BEARISH Play Updates

FSLR - First Solar - Company Profile


No specific news. Shares spiked to $28.17 and missed our stop loss by 8 cents. I was tempted to raise it to $28.65 but decided to let it ride. That would just be another 40 cent loss if we get a sudden spike.

Original Trade Description: March 30th.

First Solar, Inc. provides solar energy solutions in the United States and internationally. It operates through two segments, Components and Systems. The Components segment designs, manufactures, and sells cadmium telluride solar modules that convert sunlight into electricity. This segment offers its products to solar power systems integrators and operators. The Systems segment provides turn-key photovoltaic solar power systems or solar solutions, such as project development; engineering, procurement, and construction; and operating and maintenance services to utilities, independent power producers, commercial and industrial companies, and other system owners. The company was formerly known as First Solar Holdings, Inc. and changed its name to First Solar, Inc. in 2006. Company description from FinViz.com.

First Solar shares have been under pressure for months. On March 20th they were removed from the S&P-500 and investors are still selling the shares.

They reported a Q4 loss of $6.92 per share compared to estimates for $1.00 in earnings. The earnings included a $729 million restructuring charge compared to only $4 million in Q3. If we back out the restructuring charges the company would have earned $1.24 and shown a sizeable beat. However, revenue declined from $480 million in Q3 to $208 million in Q4.

Earnings May 23rd.

First Solar is building quality projects but they are facing a stiff headwind. Tax incentives around the world are shrinking and it is becoming increasingly harder to make a profit. Whenever they get a big power generation facility completed they are forced to sell it to recover their money rather than sit back and let the long term profits roll in.

On Thursday, March 30th, they sold the 250-megawatt Moapa Southern Pauite Solar Project in Nevade to Capital Dynamics, a Swiss private equity firm. The facility supplies power to the Los Angles Dept of Water and Power. They did not disclose the terms of the sale and the stock tanked again. By not disclosing the terms, investors always fear the worst, that they were forced to sell at a big discount.

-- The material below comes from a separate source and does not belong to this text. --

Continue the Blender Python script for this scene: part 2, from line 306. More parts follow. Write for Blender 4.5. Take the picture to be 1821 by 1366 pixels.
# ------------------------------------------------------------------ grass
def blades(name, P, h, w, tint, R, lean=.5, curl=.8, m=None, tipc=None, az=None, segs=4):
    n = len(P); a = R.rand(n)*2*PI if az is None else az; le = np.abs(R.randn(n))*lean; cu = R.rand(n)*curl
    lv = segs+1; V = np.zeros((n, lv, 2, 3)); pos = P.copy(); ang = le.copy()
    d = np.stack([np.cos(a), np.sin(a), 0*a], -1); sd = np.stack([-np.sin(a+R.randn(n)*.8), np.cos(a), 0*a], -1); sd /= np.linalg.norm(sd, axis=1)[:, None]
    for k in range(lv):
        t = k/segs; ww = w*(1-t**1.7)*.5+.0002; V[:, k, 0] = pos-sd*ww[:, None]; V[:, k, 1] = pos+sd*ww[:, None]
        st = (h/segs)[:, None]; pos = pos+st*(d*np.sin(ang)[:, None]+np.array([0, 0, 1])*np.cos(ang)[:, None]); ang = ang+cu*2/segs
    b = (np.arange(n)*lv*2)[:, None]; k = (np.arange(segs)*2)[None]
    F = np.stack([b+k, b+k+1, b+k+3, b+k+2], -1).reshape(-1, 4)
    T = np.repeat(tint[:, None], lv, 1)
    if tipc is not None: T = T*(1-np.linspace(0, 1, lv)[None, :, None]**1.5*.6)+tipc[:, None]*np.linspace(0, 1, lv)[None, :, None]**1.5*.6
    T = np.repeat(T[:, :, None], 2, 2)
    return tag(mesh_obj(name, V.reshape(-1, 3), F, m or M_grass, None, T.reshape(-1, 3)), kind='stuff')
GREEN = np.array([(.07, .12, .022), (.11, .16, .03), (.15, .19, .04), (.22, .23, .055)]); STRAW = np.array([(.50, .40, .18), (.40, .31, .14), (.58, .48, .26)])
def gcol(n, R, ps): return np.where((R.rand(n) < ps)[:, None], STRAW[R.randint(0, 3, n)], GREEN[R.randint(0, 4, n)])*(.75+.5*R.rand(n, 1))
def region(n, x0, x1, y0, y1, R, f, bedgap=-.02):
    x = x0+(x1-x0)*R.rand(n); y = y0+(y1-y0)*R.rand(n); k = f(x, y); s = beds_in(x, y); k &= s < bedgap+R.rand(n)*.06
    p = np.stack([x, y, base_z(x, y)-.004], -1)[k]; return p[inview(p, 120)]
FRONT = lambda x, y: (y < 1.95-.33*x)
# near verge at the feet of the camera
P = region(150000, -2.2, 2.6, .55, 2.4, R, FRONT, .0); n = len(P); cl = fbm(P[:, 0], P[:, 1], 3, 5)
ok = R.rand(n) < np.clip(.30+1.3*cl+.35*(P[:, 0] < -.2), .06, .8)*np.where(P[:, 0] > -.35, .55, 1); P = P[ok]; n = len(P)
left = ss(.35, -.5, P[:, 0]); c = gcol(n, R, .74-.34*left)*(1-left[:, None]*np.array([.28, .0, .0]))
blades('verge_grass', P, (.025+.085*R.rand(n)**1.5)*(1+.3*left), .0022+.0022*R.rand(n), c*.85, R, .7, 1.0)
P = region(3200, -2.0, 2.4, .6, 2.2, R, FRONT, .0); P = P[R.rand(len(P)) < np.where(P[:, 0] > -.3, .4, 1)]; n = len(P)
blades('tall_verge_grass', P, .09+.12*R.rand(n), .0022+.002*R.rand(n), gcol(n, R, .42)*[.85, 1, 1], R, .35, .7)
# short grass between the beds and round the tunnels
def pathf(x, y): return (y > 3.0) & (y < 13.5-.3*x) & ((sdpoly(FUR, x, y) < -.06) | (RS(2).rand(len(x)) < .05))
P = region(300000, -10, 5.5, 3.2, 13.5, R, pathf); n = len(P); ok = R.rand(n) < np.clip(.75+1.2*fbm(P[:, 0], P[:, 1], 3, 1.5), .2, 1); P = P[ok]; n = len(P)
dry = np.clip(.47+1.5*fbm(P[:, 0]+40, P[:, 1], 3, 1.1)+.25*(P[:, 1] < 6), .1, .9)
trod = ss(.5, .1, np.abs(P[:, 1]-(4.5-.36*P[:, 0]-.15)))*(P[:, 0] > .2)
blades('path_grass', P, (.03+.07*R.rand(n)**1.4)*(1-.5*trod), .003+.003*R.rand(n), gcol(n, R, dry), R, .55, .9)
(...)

The stance taken by the new Trump administration on EPA restrictions on coal and gas fired electric generation plants will make power cheap again and these massive solar developments will find it harder to break even. Solar power generation is getting cheaper to build but it cannot compete with gas fired plants at $3 or coal fired plants that operate even cheaper.

Shares broke to a five-year low last week and today's decline is a lower low. The prior low back in 2012 was $11.50 and we could be headed to that level long term.

Update 4/7/17: Reportedly FSLR wants to exit its joint venture with Sunpower (SPWR). The two companies package completed utility scale solar farms into a "Yield Co" for sale to investors. Yield Cos have lost favor with the investing public after SunEdison filed bankruptcy in 2016. Shares posted a minor gain.

Update 4/10/17: Despite a negative article on Bloomberg shares still posted a strong gain of $1.16.

Position 3/31/17:

Short FSLR shares @ $27.50, see portfolio graphic for stop loss.

Optional: Long June $25 put @ $1.15, see portfolio graphic for stop loss.